* begin EXCERPTED RECORDS *

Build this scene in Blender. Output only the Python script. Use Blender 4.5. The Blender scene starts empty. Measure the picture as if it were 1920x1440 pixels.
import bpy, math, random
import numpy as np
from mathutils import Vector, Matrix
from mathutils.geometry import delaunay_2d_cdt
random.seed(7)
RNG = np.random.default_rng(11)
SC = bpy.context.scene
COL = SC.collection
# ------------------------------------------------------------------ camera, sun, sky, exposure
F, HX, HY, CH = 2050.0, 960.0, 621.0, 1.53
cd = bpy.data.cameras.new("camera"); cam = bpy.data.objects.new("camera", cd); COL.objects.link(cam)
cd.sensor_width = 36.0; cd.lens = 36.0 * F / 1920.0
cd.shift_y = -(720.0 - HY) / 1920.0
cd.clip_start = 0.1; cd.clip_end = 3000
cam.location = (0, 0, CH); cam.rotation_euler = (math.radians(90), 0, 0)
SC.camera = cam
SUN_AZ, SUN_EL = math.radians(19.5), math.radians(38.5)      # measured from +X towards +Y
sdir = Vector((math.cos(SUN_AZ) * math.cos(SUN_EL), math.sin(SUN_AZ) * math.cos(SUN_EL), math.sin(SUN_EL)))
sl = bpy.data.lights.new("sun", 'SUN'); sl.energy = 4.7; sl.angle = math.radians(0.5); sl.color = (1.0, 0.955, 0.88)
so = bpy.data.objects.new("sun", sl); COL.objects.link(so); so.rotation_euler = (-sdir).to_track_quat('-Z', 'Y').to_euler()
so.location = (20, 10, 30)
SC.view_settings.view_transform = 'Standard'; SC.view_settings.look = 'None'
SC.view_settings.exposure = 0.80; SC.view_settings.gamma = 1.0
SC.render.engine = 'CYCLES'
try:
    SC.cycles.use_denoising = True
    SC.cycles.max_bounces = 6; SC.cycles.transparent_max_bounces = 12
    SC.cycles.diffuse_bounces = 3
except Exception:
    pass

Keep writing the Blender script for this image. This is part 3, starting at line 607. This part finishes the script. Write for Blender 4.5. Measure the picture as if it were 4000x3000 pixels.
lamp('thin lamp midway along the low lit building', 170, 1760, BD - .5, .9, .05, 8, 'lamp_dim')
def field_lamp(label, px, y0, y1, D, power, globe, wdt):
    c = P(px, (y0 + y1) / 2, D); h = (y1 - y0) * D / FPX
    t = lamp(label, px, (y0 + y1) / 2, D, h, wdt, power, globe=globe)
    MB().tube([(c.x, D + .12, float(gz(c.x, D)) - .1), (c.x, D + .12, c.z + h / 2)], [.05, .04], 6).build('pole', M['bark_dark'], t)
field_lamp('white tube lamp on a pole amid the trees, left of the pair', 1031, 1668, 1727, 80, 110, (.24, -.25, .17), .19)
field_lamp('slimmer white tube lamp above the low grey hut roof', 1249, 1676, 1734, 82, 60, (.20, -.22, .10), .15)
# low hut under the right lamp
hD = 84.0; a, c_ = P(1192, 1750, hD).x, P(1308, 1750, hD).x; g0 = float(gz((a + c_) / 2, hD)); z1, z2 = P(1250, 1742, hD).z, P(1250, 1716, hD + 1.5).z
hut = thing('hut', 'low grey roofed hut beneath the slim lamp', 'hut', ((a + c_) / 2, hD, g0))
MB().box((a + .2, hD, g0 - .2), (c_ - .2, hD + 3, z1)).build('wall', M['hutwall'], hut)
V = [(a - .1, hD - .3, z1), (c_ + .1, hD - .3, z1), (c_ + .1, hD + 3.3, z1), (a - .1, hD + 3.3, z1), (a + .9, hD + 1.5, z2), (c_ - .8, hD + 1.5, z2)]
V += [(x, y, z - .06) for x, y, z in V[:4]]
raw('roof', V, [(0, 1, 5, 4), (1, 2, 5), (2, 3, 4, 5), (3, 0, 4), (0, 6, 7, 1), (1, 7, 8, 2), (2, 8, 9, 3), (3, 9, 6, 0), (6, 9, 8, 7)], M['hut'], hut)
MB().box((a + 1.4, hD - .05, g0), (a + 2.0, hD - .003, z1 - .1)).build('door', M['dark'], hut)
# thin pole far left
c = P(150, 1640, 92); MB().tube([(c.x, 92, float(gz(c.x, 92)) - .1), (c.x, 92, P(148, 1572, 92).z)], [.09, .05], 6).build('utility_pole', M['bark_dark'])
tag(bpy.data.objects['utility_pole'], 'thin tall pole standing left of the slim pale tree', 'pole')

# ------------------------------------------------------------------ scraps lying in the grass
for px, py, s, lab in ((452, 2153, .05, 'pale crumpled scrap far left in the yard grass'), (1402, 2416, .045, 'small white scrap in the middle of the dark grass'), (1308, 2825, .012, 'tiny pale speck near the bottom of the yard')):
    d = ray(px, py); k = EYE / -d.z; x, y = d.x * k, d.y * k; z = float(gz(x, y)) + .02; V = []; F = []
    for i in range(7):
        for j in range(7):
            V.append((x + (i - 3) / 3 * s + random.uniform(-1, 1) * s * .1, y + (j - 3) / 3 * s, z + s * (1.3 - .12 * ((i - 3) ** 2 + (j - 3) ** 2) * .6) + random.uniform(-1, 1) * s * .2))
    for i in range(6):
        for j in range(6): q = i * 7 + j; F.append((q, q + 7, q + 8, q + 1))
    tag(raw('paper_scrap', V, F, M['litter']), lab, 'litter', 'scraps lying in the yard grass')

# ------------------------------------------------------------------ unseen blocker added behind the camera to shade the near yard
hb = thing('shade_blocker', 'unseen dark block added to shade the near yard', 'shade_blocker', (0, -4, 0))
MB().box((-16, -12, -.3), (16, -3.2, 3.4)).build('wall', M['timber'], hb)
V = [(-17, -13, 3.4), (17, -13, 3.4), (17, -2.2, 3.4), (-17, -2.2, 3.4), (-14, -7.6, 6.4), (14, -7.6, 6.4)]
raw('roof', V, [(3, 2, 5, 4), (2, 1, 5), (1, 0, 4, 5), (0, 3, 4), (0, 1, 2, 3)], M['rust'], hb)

* end EXCERPTED RECORDS *

### PROMPT
Each line of the listing should be echoed back exactly.

### ANSWER TO THE EXERCISE
Build this scene in Blender. Output only the Python script. Use Blender 4.5. The Blender scene starts empty. Measure the picture as if it were 1920x1440 pixels.
import bpy, math, random
import numpy as np
from mathutils import Vector, Matrix
from mathutils.geometry import delaunay_2d_cdt
random.seed(7)
RNG = np.random.default_rng(11)
SC = bpy.context.scene
COL = SC.collection
# ------------------------------------------------------------------ camera, sun, sky, exposure
F, HX, HY, CH = 2050.0, 960.0, 621.0, 1.53
cd = bpy.data.cameras.new("camera"); cam = bpy.data.objects.new("camera", cd); COL.objects.link(cam)
cd.sensor_width = 36.0; cd.lens = 36.0 * F / 1920.0
cd.shift_y = -(720.0 - HY) / 1920.0
cd.clip_start = 0.1; cd.clip_end = 3000
cam.location = (0, 0, CH); cam.rotation_euler = (math.radians(90), 0, 0)
SC.camera = cam
SUN_AZ, SUN_EL = math.radians(19.5), math.radians(38.5)      # measured from +X towards +Y
sdir = Vector((math.cos(SUN_AZ) * math.cos(SUN_EL), math.sin(SUN_AZ) * math.cos(SUN_EL), math.sin(SUN_EL)))
sl = bpy.data.lights.new("sun", 'SUN'); sl.energy = 4.7; sl.angle = math.radians(0.5); sl.color = (1.0, 0.955, 0.88)
so = bpy.data.objects.new("sun", sl); COL.objects.link(so); so.rotation_euler = (-sdir).to_track_quat('-Z', 'Y').to_euler()
so.location = (20, 10, 30)
SC.view_settings.view_transform = 'Standard'; SC.view_settings.look = 'None'
SC.view_settings.exposure = 0.80; SC.view_settings.gamma = 1.0
SC.render.engine = 'CYCLES'
try:
    SC.cycles.use_denoising = True
    SC.cycles.max_bounces = 6; SC.cycles.transparent_max_bounces = 12
    SC.cycles.diffuse_bounces = 3
except Exception:
    pass

Keep writing the Blender script for this image. This is part 3, starting at line 607. This part finishes the script. Write for Blender 4.5. Measure the picture as if it were 4000x3000 pixels.
lamp('thin lamp midway along the low lit building', 170, 1760, BD - .5, .9, .05, 8, 'lamp_dim')
def field_lamp(label, px, y0, y1, D, power, globe, wdt):
    c = P(px, (y0 + y1) / 2, D); h = (y1 - y0) * D / FPX
    t = lamp(label, px, (y0 + y1) / 2, D, h, wdt, power, globe=globe)
    MB().tube([(c.x, D + .12, float(gz(c.x, D)) - .1), (c.x, D + .12, c.z + h / 2)], [.05, .04], 6).build('pole', M['bark_dark'], t)
field_lamp('white tube lamp on a pole amid the trees, left of the pair', 1031, 1668, 1727, 80, 110, (.24, -.25, .17), .19)
field_lamp('slimmer white tube lamp above the low grey hut roof', 1249, 1676, 1734, 82, 60, (.20, -.22, .10), .15)
# low hut under the right lamp
hD = 84.0; a, c_ = P(1192, 1750, hD).x, P(1308, 1750, hD).x; g0 = float(gz((a + c_) / 2, hD)); z1, z2 = P(1250, 1742, hD).z, P(1250, 1716, hD + 1.5).z
hut = thing('hut', 'low grey roofed hut beneath the slim lamp', 'hut', ((a + c_) / 2, hD, g0))
MB().box((a + .2, hD, g0 - .2), (c_ - .2, hD + 3, z1)).build('wall', M['hutwall'], hut)
V = [(a - .1, hD - .3, z1), (c_ + .1, hD - .3, z1), (c_ + .1, hD + 3.3, z1), (a - .1, hD + 3.3, z1), (a + .9, hD + 1.5, z2), (c_ - .8, hD + 1.5, z2)]
V += [(x, y, z - .06) for x, y, z in V[:4]]
raw('roof', V, [(0, 1, 5, 4), (1, 2, 5), (2, 3, 4, 5), (3, 0, 4), (0, 6, 7, 1), (1, 7, 8, 2), (2, 8, 9, 3), (3, 9, 6, 0), (6, 9, 8, 7)], M['hut'], hut)
MB().box((a + 1.4, hD - .05, g0), (a + 2.0, hD - .003, z1 - .1)).build('door', M['dark'], hut)
# thin pole far left
c = P(150, 1640, 92); MB().tube([(c.x, 92, float(gz(c.x, 92)) - .1), (c.x, 92, P(148, 1572, 92).z)], [.09, .05], 6).build('utility_pole', M['bark_dark'])
tag(bpy.data.objects['utility_pole'], 'thin tall pole standing left of the slim pale tree', 'pole')

# ------------------------------------------------------------------ scraps lying in the grass
for px, py, s, lab in ((452, 2153, .05, 'pale crumpled scrap far left in the yard grass'), (1402, 2416, .045, 'small white scrap in the middle of the dark grass'), (1308, 2825, .012, 'tiny pale speck near the bottom of the yard')):
    d = ray(px, py); k = EYE / -d.z; x, y = d.x * k, d.y * k; z = float(gz(x, y)) + .02; V = []; F = []
    for i in range(7):
        for j in range(7):
            V.append((x + (i - 3) / 3 * s + random.uniform(-1, 1) * s * .1, y + (j - 3) / 3 * s, z + s * (1.3 - .12 * ((i - 3) ** 2 + (j - 3) ** 2) * .6) + random.uniform(-1, 1) * s * .2))
    for i in range(6):
        for j in range(6): q = i * 7 + j; F.append((q, q + 7, q + 8, q + 1))
    tag(raw('paper_scrap', V, F, M['litter']), lab, 'litter', 'scraps lying in the yard grass')

# ------------------------------------------------------------------ unseen blocker added behind the camera to shade the near yard
hb = thing('shade_blocker', 'unseen dark block added to shade the near yard', 'shade_blocker', (0, -4, 0))
MB().box((-16, -12, -.3), (16, -3.2, 3.4)).build('wall', M['timber'], hb)
V = [(-17, -13, 3.4), (17, -13, 3.4), (17, -2.2, 3.4), (-17, -2.2, 3.4), (-14, -7.6, 6.4), (14, -7.6, 6.4)]
raw('roof', V, [(3, 2, 5, 4), (2, 1, 5), (1, 0, 4, 5), (0, 3, 4), (0, 1, 2, 3)], M['rust'], hb)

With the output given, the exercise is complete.